Читаем Книга о смерти. Том II полностью

Долговечный, упорный Толстой теперь владеет всемирной славой. Но, говоря словами Толстого, «все это образуется». Ведь 75-летие Толстого прошло совершенно незамеченным. Но в последующее пятилетие произошли события, казавшиеся невозможными. Россия была побеждена Японией. По всей нашей стране разлилась революция, которая теперь уже подавлена. Рикошетом эта революция страшно вознесла Толстого. Распространители его идей и брошюр отсиживали в тюрьмах. Он сам стал проситься в тюрьму. Отлучение его от церкви, после объявленной «свободы совести», сделалось смешным. Изуверы «православия», пользуясь торжеством реакции, проклинали его. Все это сделало из Толстого фетиша революционных партий. Затеялась энергичная агитация для всесветного чествования. Чем труднее было устройство юбилея, тем более горячились и напрягали усилия приверженцы свободы. А тут еще, чуть не накануне юбилея, Толстой написал «Не могу молчать!» против виселиц. Как раньше он просился в тюрьму, так теперь он предлагал правительству затянуть петлею его «старую шею».

Тысячи телеграмм, адресов и проч., проч. Всемирный апофеоз.

Повторяю, все это со временем «образуется».

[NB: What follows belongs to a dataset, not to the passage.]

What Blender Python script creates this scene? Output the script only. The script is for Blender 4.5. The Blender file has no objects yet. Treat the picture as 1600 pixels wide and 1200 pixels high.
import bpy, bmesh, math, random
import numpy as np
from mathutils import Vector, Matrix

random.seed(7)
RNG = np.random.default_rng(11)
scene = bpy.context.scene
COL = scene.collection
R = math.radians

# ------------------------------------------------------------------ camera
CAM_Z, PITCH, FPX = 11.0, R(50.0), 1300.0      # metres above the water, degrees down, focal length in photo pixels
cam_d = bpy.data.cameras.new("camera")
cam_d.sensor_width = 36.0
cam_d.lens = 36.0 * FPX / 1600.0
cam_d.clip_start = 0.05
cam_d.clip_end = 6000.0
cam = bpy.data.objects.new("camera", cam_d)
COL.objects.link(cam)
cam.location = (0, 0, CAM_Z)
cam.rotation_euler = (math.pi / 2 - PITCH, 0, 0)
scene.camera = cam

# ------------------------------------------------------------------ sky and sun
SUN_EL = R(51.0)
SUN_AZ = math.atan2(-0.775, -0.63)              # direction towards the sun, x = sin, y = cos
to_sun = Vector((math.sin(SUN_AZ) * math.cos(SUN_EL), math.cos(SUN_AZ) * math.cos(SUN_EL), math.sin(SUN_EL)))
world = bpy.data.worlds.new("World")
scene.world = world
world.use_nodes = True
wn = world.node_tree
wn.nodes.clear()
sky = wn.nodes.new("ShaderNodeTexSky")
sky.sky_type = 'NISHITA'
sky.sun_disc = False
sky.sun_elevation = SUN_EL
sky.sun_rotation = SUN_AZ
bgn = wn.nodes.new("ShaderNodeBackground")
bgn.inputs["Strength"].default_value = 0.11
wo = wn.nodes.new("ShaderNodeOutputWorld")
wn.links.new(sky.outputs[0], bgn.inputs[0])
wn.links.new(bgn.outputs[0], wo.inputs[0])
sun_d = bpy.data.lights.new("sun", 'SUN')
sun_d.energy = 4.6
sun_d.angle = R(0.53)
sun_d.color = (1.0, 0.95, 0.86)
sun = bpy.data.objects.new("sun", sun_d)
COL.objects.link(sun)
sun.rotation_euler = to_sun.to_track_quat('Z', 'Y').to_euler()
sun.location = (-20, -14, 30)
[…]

Все произведения Толстого – колоссальная автобиография. Насколько он силен, как художник, я уже сказал в моих очерках. Если же говорить о его морали, то искание «морали» было в нем крепко-накрепко заложено в самый день рождения. В этом искании – вся сила и трагедия его выдающейся жизни. По-видимому, в разные возрасты и мораль у него была иная. В юности фат, развратник, расточитель. Затем убийца в качестве офицера и охотника. В зрелые годы счастливый семьянин, эгоист, думающий только о себе и своих, совершенствующий свое хозяйство, наслаждающийся литературной работой. А к 60-ти годам кризис, мысль о самоубийстве. И наконец, «своя» религия. Все эти факты я беру из подлинной исповеди писателя.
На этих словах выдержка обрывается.